In this study, GF1 or GF6 WFV images were used as low-resolution images, and GF2 PMS images were used as high-resolution images, while the original format of remote sensing image data was retained. This method captures the high-frequency details of high-resolution images to the maximum extent and avoids the loss of information in the process of image compression. However, we ran into problems in the experiment. As can be seen from the point distribution histogram given in Sec. 3.1, the pixel value distribution of remote sensing images significantly differs, which leads to a phenomenon similar to the pixel value distribution shift in EDSR, SRGAN, and ESRGAN, as shown in Fig. 8. To overcome this problem, a model with a strong ability of fitting and spectral information correction is needed.

In addition, the long time interval between low-resolution images and reference images is an obstacle to model training. As the main surface features of the Shandong dataset are crops that were still growing in March, the surface features of the low-resolution images were considerably different from those of the reference images, which further increased the difficulty of model training.

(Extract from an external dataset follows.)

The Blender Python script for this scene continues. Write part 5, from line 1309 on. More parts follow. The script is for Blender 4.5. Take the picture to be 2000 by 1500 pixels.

Through repeated experiments and data production, several factors affecting the experimental results, such as the time intervals of the low-resolution and reference images, pixel value distributions of the low-resolution and reference images, and image cloud interference, were identified. Selecting images with a small time interval and accurate and consistent surface features are important criteria for dataset construction.

5.2.

Influence of Different Generator Network Structures

The results of the comparative analyses (Fig. 8) indicate that MS_SRGAN exhibited a higher performance than the other models in achieving super-resolution, implying that the model’s improvement of multispectral images is effective. The RSE block plays an important role in the model because this attention mechanism can effectively highlight more prominent features of the channel and realize the model’s ability to correct the spectral information.

To choose the upsampling layer, we conducted tests on both the deconvolution and sub-pixel convolution. The test results show that deconvolution can generate super-resolution results more quickly and efficiently. Finer results can be obtained with additional training of sub-pixel convolution, but these finer results are often different from the real images. Therefore, we chose deconvolution as the upsampling layer because it is more efficient and has a better performance.

5.3.

Influence of Surface Feature Type on Super-Resolution

In Fig. 6 show that the results of buildings by MS_SRGAN are poorer than those of crops, which can be attributed to the images in the GF1-GF2 dataset only contain a small part of architectural features, with a relatively sparse distribution of buildings. In addition, some buildings contain only a few pixel blocks in the low-resolution image, causing difficulty in obtaining high-frequency textural information for the model. In contrast, crop coverage was large, and hence, the results were better than those for buildings.

The NIR band is included in the red band, and it is mainly used to detect the existence of O-H (O: oxygen and H: hydrogen), N-H (N: nitrogen), and C-H (C: carbon) bonds in substances. The NIR band is often used for the monitoring and analysis of plants because plants mostly contain these chemical bonds. The test results given in Fig. 7 show that the reconstruction result was the poorest for the NIR band of crops among all bands. This is because the crops contain large quantities of the O-H, N-H, and C-H chemical bonds, but there are differences in the content of the chemical bonds between individual plants. Therefore, the high-frequency textural details of the crops in the NIR band are complex, and it is more difficult to achieve super-resolution.